T-Mobile Stores Part of Customers' Passwords In Plaintext, Says It Has 'Amazingly Good' Security (vice.com)
T-Mobile Austria admitted on Twitter that it stores at least part of their customer's passwords in plaintext. What this means is that "if anyone breaches T-Mobile (it's only a matter of time), they could likely guess or brute-force every user's password," reports Motherboard. "If the passwords were fully encrypted or hashed, it wouldn't be that easy. But having a portion of the credential in plaintext reduces the difficulty of decoding the hashed part and obtaining the whole password." From the report: "Based on what we know about how people choose their passwords," Per Thorsheim, the founder of the first-ever conference dedicated to passwords, told me via Twitter direct message, "knowing the first 4 characters of your password can make it DEAD EASY for an attacker to figure out the rest." T-Mobile doesn't see that as a problem because it has "amazingly good security." On Thursday, a T-Mobile Austria customer support employee made that stunning revelation in an incredibly nonchalant tweet. Twitter user Claudia Pellegrino was quick to point out that storing passwords in plaintext is wrong, but another T-Mobile customer rep didn't see it that way. "I really do not get why this is a problem. You have so many passwords for every app, for every mail-account and so on. We secure all data very carefully, so there is not a thing to fear," the rep wrote back.
Why would you store the first four characters of every password? Obviously, it is a serious security hole but what possible use is having four letters of a password for the company itself?
knowing the first 4 characters of your password can make it DEAD EASY for an attacker to figure out the rest.
Assuming the password database is leaked and someone wants to crack *just yours* I suppose they'll get it faster.
But if you used a good password it won't happen for a long time and by then hopefully you will have been alerted to the leak.
Reading between the lines, it sounds like they store the entire password in plain text.
Now, it might be that the agent doesn't understand that passwords aren't normally stored in plain text. You don't "need" to store passwords in order for users to log-in with their password. But that's hard for non-technical people to understand.
They had to go out of their way if they've stored the first four characters in plain text! They'd need an additional attribute in a database table just for that, and I just can't imagine this happening without every developer within shouting distance noticing and objecting. There would have to be a very good reason, and there would have to have been a great deal of discussion and justification.
I would love to hear the "why" if this is actually the case.
You don't need the password in plain-text to deal with lost passwords.

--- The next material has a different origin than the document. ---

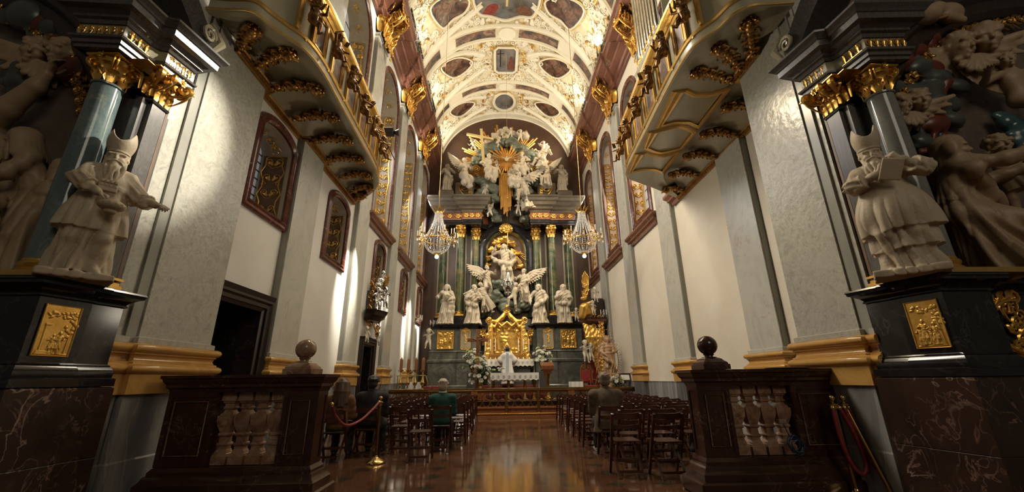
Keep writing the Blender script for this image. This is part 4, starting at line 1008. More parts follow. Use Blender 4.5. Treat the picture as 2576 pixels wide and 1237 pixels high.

You have a protocol for the customer to prove their identity, and then you provide a way to reset the password - whether directly by the customer or manually be a customer service rep.
Please, every T-Mobile customer: please change your password RIGHT NOW to f*** + 12 random characters!
Despite giving them instructions that all orders should use the password I selected, T-Mobile allowed some tweaker that stole my phone info out of my car to call their phone payment system and make 11 approximately 11 dollar payments to my account, each with a different stolen credit card number, presumably to test the numbers and see if they had been deactivated yet. I immediately called T-Mobile to inform them there had been a mistake, and other people's money had been deposited to my account, and they should reverse the transactions. They're response? "We can't do anything about those transactions until the card owner complains to us, and we can't even tell you any information about the accounts used for the payments because of privacy!" Seriously??? Of course, as the card holders noticed the fraudulent transactions, T-Mobile started fining me $35 for each transaction that didn't go through, then insisted that all payments be made IN CASH in person at a T-Mobile store since they couldn't trust me after all those payments I made didn't go through! That was after their customer support insisted the problem was with my bank and I needed to clear it up with my bank despite my repeatedly telling him none of the bad transactions were made from my account. He then made a note on my account saying "customer refused to cooperate" and hung up on me. So I switched to AT&T.
I've abandoned my search for truth; now I'm just looking for some useful delusions.